A new product that combines two of Utah County’s favorite temptations into one has been developed by the students at developed by Brigham Young University (BYU). Sparkling Scoops, a hard-pack, carbonated ice cream created by a team of eight BYU students, has the taste of ice cream and the experience of drinking a soda. It has the consistency and creaminess and body as an ice cream you would buy at the grocery store, but the fizz, that tingle builds as you continue it. The 'sparkling' single-serve ice cream comes in 8-ounce aluminum cans with a pull-top. It’s creamy, fizzy and has a label that keeps the ice cream cold without making it cold to hold. The team developed three flavors - root beer float, orange cream, and cherry cola.

The team won the 2018 Idaho Milk Processors Association new product competition, winning $10,000 and beating out other top teams. The product development team has six months to get a product ready for the market. In the industry, a product is typically in development for a year.

The team starts with brainstorming and creates prototypes for three dairy products before choosing one to take to competition. The team looks for an idea that is hard enough to develop to impress judges while still being feasible for the shortened time frame. The team is working with ways to distribute Sparkling Scoops through BYU Dining Services, which could distribute the ice cream through BYU Creameries or through sports concessions. The team is also shipping samples to a major food company that’s interested in the product.

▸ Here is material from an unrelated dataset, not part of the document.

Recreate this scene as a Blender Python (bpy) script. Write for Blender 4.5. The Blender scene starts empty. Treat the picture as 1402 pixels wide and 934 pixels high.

The team’s presentation at the competition included answering technical questions, giving a presentation on everything from the process flow to the shelf life of the product and watching a team of industry experts taste their samples with satisfied grins. The product’s nostalgic wrapper and pull-top all serve a design and practical purpose but are also supposed to appeal to different demographics. 

The product makes a hissing noise when the tab top is pulled off and the ice cream expands like how a soda fizzes and bubbles. The single-serve size is to preserve the carbonation because like a soda, the ice cream will get flat if exposed for too long. For the team, working in the competition gave them exposure to the dairy industry and gave them the experience to work in all aspects of product development.